On the surface, the cards move from the shadows through fear and isolation and into the light of the eternal stars. They begin with the earth and end up in the air.

In some interpretations, what we have is an addict, a victim of his own fears, who represses his emotions and cannot or will not reach for help. He is locked in his fear, isolated and alone, though the answers he seeks are within his grasp, so close he can touch them. He is afraid of reaching out, afraid that he will find only illusion, but he is already trapped in illusion, the illusion that he is living the good life. He has material wealth, a wealth he constantly guards and fears he will lose, social standing and the semblance of security, but he could lose it all, and that is what he fears. He is unable to see that when you hold on too tightly everything slips through your fingers. It's like trying to hold back water or the sands of time.

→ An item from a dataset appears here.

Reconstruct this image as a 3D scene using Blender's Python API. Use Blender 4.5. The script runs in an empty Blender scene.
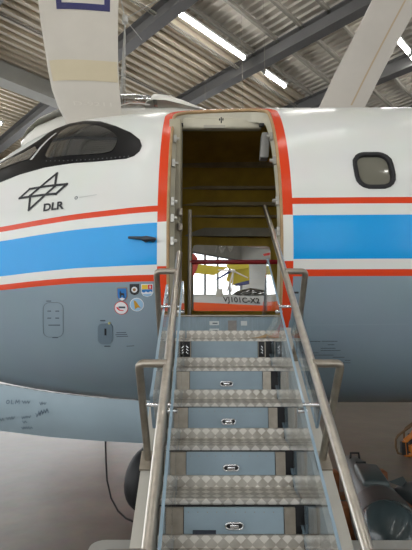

Only when we are ready to pour out everything is the cup of life refilled. The pitcher stands ready and full, but in order to fill and refill the cup, he must reach out and take it, but in order to do that, he must stop holding himself back and see his fears for what they are -- insubstantial phantoms, figments of his imaginations. The only way to live is to embrace life, to reach out and accept the help that has always been within his reach.

What story do these images inspire in you?